The argument that the debtor, based on her past record of earnings, could afford to pay Ms. Gibbons is irrelevant to whether a particular debt is or should be discharged, but could be relevant to the question of whether the debtor should receive a discharge at all. A chapter 7 case of an individual with primarily consumer debts may be dismissed on a showing that the granting of relief would be an abuse of the provisions of chapter 7. § 707(b)(1), Bankruptcy Code. Ability to pay — either outside bankruptcy or under a chapter 13 repayment plan — is one circumstance that may be considered in determining whether a chapter 7 filing constitutes an abuse. However, unless the debtor's current monthly income exceeds the state-wide median income for a household of the same size, only the bankruptcy judge or the United States Trustee may bring a motion under § 707(b) to dismiss the case for abuse. The Chapter 7 Statement of Current Monthly Income and Means-Test Calculation filed by the debtor with her petition reflects annualized current monthly income of $30,850 and a household size of 3. Since the annual median family income for a household of 3 in Virginia is $69,692, only the bankruptcy judge or the United States Trustee may bring a motion to dismiss for abuse unless Ms. Gibbons can show that the current monthly income reported by the debtor is wrong and actually exceeds the state-wide median. In the absence of such a showing, Ms. Gibbons has no standing to bring such a motion.
The only exception is for student loan debts, where dischargeability is dependent on whether repayment of the loan would impose an undue hardship on the debtor or a dependent of the debtor. § 523(a)(8), Bankruptcy Code.
"Current monthly income" is a defined term and is computed as the arithmetic average of all income received by the debtor in the six month period leading up to the bankruptcy filing. § 101(10A), Bankruptcy Code. Because it is a backward-looking measure, it may be higher or lower than the income actually being received by the debtor as of the date the bankruptcy petition is filed or a discharge is granted.
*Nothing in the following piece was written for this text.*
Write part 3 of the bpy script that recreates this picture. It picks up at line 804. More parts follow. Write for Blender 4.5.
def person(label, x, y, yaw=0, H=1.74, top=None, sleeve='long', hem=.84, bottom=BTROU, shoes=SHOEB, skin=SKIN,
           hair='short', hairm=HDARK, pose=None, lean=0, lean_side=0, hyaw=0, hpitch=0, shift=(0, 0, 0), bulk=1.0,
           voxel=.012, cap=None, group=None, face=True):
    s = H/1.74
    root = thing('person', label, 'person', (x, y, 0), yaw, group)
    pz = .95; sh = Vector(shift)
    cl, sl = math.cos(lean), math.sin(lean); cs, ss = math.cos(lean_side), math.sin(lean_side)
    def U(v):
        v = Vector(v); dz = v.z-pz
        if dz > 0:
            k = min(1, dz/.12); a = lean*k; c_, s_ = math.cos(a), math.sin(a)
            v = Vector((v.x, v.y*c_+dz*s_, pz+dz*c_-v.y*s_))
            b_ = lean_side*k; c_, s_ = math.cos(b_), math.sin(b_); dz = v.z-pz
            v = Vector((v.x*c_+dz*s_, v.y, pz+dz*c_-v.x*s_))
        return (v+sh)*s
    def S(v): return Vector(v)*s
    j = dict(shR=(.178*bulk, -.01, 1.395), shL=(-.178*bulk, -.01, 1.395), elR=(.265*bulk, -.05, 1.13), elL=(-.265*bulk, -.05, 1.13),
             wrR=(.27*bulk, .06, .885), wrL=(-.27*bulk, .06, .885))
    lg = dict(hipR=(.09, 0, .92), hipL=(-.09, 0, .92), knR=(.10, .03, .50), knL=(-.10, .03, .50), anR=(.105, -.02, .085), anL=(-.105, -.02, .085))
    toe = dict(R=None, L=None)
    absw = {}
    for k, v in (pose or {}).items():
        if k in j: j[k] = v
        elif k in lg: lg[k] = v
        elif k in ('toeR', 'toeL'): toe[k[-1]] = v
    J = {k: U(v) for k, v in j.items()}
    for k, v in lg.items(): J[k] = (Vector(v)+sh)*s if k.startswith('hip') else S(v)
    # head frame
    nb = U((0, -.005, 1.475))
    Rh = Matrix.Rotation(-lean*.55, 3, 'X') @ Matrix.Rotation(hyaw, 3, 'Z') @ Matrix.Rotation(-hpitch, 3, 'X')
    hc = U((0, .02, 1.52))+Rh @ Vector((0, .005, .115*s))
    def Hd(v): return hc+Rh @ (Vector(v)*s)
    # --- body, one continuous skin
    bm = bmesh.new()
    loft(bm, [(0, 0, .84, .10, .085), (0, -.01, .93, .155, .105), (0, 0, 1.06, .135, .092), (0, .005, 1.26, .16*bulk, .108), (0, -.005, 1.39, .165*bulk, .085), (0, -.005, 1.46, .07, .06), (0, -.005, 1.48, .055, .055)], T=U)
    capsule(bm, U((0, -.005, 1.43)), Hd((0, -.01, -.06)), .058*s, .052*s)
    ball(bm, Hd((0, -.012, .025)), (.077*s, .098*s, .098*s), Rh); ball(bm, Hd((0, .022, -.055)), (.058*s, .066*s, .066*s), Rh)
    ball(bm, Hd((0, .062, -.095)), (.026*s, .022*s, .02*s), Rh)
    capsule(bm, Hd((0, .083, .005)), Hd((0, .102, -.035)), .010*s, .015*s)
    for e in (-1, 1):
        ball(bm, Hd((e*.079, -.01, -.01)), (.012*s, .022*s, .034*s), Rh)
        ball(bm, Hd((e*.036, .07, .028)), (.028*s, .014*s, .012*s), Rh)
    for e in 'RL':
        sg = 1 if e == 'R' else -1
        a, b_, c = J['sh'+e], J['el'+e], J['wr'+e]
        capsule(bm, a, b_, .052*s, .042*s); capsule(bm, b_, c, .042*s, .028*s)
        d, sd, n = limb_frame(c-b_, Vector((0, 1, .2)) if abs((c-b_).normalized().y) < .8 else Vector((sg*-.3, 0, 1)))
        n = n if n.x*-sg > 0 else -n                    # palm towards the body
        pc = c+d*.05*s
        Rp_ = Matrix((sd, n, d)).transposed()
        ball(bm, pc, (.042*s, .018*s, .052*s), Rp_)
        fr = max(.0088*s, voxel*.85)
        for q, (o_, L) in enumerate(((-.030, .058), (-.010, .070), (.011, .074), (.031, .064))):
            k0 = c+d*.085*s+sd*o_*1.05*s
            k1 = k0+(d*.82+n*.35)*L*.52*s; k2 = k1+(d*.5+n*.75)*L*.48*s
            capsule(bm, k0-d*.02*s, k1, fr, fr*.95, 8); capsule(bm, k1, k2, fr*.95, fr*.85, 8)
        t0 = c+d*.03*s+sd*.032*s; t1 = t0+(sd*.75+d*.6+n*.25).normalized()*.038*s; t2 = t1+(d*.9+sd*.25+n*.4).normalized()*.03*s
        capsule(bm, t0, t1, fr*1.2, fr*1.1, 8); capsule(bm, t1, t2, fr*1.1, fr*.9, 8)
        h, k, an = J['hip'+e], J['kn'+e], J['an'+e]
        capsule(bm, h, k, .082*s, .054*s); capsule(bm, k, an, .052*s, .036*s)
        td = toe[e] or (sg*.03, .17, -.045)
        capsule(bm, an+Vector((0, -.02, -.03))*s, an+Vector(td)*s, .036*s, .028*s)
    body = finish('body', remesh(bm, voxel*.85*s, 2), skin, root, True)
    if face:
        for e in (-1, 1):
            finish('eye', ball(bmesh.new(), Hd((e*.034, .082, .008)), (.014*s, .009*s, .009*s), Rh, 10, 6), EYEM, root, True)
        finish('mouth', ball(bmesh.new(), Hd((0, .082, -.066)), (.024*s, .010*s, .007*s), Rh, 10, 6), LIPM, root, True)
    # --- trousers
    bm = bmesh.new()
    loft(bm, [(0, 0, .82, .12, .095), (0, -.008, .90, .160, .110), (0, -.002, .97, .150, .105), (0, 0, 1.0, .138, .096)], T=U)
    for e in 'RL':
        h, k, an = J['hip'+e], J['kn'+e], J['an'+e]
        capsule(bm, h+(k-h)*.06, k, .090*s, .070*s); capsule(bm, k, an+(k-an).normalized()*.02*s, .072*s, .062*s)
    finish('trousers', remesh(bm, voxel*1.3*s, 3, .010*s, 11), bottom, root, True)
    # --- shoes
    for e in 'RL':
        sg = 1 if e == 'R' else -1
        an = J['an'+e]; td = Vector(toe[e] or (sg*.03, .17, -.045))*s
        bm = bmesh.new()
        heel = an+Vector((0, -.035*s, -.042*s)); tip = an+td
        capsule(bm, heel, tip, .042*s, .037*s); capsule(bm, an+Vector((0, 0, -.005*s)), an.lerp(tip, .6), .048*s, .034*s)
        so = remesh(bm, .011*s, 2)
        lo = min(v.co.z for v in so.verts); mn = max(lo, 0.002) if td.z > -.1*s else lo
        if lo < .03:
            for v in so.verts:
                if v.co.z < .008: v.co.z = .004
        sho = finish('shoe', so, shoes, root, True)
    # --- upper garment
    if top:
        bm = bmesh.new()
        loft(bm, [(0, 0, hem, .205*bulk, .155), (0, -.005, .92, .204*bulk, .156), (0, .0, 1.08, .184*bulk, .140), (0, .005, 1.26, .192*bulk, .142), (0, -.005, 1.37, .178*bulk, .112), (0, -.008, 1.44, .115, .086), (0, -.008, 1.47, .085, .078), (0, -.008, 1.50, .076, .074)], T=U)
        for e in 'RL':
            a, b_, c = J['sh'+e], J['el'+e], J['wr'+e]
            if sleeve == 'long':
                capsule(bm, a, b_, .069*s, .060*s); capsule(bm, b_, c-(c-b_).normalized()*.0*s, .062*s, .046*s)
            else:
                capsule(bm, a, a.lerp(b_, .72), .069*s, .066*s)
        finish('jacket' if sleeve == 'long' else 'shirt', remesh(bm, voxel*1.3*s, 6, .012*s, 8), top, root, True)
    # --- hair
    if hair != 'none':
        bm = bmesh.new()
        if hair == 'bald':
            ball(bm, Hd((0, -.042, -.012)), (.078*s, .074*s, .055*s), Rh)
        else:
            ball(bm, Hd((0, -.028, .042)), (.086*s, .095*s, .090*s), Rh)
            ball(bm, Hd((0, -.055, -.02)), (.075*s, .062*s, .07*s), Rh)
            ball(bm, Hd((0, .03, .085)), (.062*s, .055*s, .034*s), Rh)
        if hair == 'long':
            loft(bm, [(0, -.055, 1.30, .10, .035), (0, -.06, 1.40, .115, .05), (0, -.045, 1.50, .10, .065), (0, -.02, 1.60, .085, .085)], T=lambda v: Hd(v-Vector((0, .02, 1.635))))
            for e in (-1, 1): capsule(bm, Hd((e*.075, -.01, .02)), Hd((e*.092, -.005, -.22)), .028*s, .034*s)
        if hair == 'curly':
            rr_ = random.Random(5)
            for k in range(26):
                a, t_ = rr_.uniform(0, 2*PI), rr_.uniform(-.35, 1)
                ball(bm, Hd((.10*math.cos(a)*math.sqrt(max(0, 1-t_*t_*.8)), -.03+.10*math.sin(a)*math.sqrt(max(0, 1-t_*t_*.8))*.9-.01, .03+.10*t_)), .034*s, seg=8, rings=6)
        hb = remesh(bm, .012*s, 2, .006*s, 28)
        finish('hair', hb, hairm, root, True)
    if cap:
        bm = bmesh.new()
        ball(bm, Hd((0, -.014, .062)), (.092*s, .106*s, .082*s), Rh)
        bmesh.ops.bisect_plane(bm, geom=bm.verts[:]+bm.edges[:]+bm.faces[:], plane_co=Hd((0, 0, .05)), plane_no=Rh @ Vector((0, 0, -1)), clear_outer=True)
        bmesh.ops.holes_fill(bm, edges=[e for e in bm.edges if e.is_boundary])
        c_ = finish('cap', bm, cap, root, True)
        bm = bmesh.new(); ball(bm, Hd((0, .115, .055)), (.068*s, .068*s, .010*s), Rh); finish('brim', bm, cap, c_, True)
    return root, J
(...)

Ms. Gibbons is of course free to communicate her concerns to the United States Trustee.
D.
Although Ms. Gibbons is unable to sue the debtor personally, this does not preclude her from suing the business known as Your Dream Team, LLC, even though it is wholly-owned by the debtor. A limited liability company is a separate legal entity from its managers and members, and the bankruptcy of a member or manager does not create an automatic stay of litigation against the company. This is true regardless of whether a limited liability company has many members or only one. Accordingly, Ms. Gibbons is free to bring her breach of contract claim against the company (although, if the company is no longer in business and has no assets, such a lawsuit may be pointless, but that is a different issue).
ORDER
For the foregoing reasons, it is
ORDERED:
1. The motion for relief from the automatic stay is denied without prejudice to the movant's right to bring suit against Your Dream Team, LLC, or to enfoce any judgment she obtains against assets of the company.
2. The clerk will mail a copy of this order, or give electronic notice of its entry, to the parties listed below.